■ **Task directions**: Without the pictures, return all of the material exactly as written.
**** Supplied data
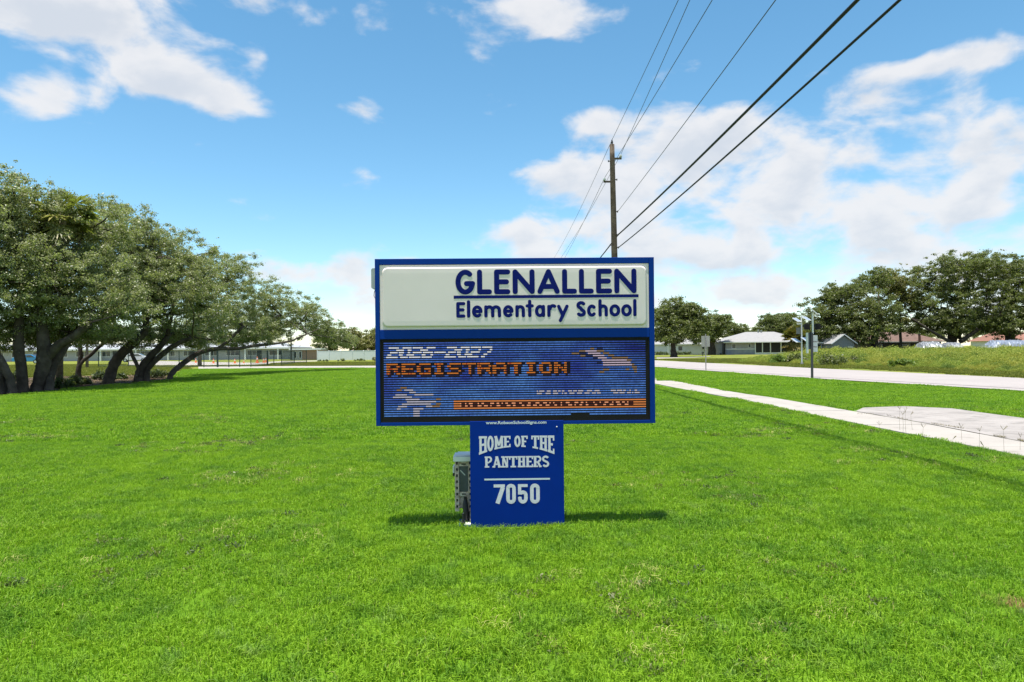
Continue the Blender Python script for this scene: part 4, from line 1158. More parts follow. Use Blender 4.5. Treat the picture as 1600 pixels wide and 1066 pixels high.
# ---- trees beyond the road and behind the buildings
LF = (.30, .20)
def far_oak(px, py, Y, lobes, label, trunks=None, tw=5, m='leaff', group='trees behind the houses', seed=1, cr_=.9, dens=.5, per=72, leaf=LF, holes=.30, bark='bark', nl=26):
    b = A(px, py, Y); b.z = 0
    if trunks is None:
        cz = max(l[0].z for l in lobes); top = lobes[0][0]
        trunks = [([b + Vector((0, 0, -.2)), b.lerp(top, .35), b.lerp(top, .7)], [tw * 1.3 * Y / FPX, tw * Y / FPX, tw * .6 * Y / FPX])]
    else: trunks = [root(t_) if t_[0][0].z < 1.6 else t_ for t_ in trunks]
    return oak('oak_tree' if m != 'leafd' else 'pine_tree', label, b, trunks, lobes, cr_, dens, per, leaf, M[m], M[bark], group=group, seed=seed, holes=holes, limb_r=tw * .45 * Y / FPX, nlimb=nl, flat=.52, twig=.05)
Yo = 118
far_oak(1052, 558, Yo, [lobe(1046, 505, Yo, 37, 30, 4), lobe(1070, 500, Yo, 34, 27, 4), lobe(1036, 490, Yo + 2, 18, 18, 3), lobe(1056, 482, Yo, 24, 17, 3.5), lobe(1050, 524, Yo - 1, 34, 14, 4), lobe(1078, 520, Yo - 1, 26, 13, 3.5), lobe(1092, 508, Yo, 20, 26, 3), lobe(1078, 492, Yo, 22, 18, 3)],
        'broad round oak standing alone on the grass right of the sign', [tr([(1053, 556), (1052, 545), (1052, 532), (1050, 515)], Yo, [6.5, 4.5, 4.5, 3.5])], tw=4, seed=31, cr_=.85, dens=.55, per=80, leaf=(.30, .20), group=None)
far_oak(1112, 552, 150, [lobe(1110, 508, 150, 26, 18, 5), lobe(1126, 500, 150, 13, 9, 4), lobe(1104, 524, 150, 24, 14, 4)], 'oak with an arching side branch behind the lone round oak', seed=32, holes=.14, dens=.7)
far_oak(1148, 552, 190, [lobe(1148, 520, 190, 22, 14, 5), lobe(1140, 512, 190, 10, 10, 4), lobe(1160, 524, 190, 12, 14, 4)], 'small round tree left of the grey house roof', m='leaff', seed=33, tw=3, holes=.12, dens=.75)
far_oak(1205, 552, 185, [lobe(1206, 512, 185, 20, 15, 6), lobe(1188, 524, 185, 20, 13, 6), lobe(1224, 506, 185, 20, 16, 6), lobe(1198, 500, 185, 8, 10, 4), lobe(1240, 510, 185, 18, 22, 6)], 'mass of pale green trees above the grey house roof', seed=34, m='leaff', tw=4, holes=.10, dens=.75)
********
■ **Solved exercise**:
Continue the Blender Python script for this scene: part 4, from line 1158. More parts follow. Use Blender 4.5. Treat the picture as 1600 pixels wide and 1066 pixels high.
# ---- trees beyond the road and behind the buildings
LF = (.30, .20)
def far_oak(px, py, Y, lobes, label, trunks=None, tw=5, m='leaff', group='trees behind the houses', seed=1, cr_=.9, dens=.5, per=72, leaf=LF, holes=.30, bark='bark', nl=26):
    b = A(px, py, Y); b.z = 0
    if trunks is None:
        cz = max(l[0].z for l in lobes); top = lobes[0][0]
        trunks = [([b + Vector((0, 0, -.2)), b.lerp(top, .35), b.lerp(top, .7)], [tw * 1.3 * Y / FPX, tw * Y / FPX, tw * .6 * Y / FPX])]
    else: trunks = [root(t_) if t_[0][0].z < 1.6 else t_ for t_ in trunks]
    return oak('oak_tree' if m != 'leafd' else 'pine_tree', label, b, trunks, lobes, cr_, dens, per, leaf, M[m], M[bark], group=group, seed=seed, holes=holes, limb_r=tw * .45 * Y / FPX, nlimb=nl, flat=.52, twig=.05)
Yo = 118
far_oak(1052, 558, Yo, [lobe(1046, 505, Yo, 37, 30, 4), lobe(1070, 500, Yo, 34, 27, 4), lobe(1036, 490, Yo + 2, 18, 18, 3), lobe(1056, 482, Yo, 24, 17, 3.5), lobe(1050, 524, Yo - 1, 34, 14, 4), lobe(1078, 520, Yo - 1, 26, 13, 3.5), lobe(1092, 508, Yo, 20, 26, 3), lobe(1078, 492, Yo, 22, 18, 3)],
        'broad round oak standing alone on the grass right of the sign', [tr([(1053, 556), (1052, 545), (1052, 532), (1050, 515)], Yo, [6.5, 4.5, 4.5, 3.5])], tw=4, seed=31, cr_=.85, dens=.55, per=80, leaf=(.30, .20), group=None)
far_oak(1112, 552, 150, [lobe(1110, 508, 150, 26, 18, 5), lobe(1126, 500, 150, 13, 9, 4), lobe(1104, 524, 150, 24, 14, 4)], 'oak with an arching side branch behind the lone round oak', seed=32, holes=.14, dens=.7)
far_oak(1148, 552, 190, [lobe(1148, 520, 190, 22, 14, 5), lobe(1140, 512, 190, 10, 10, 4), lobe(1160, 524, 190, 12, 14, 4)], 'small round tree left of the grey house roof', m='leaff', seed=33, tw=3, holes=.12, dens=.75)
far_oak(1205, 552, 185, [lobe(1206, 512, 185, 20, 15, 6), lobe(1188, 524, 185, 20, 13, 6), lobe(1224, 506, 185, 20, 16, 6), lobe(1198, 500, 185, 8, 10, 4), lobe(1240, 510, 185, 18, 22, 6)], 'mass of pale green trees above the grey house roof', seed=34, m='leaff', tw=4, holes=.10, dens=.75)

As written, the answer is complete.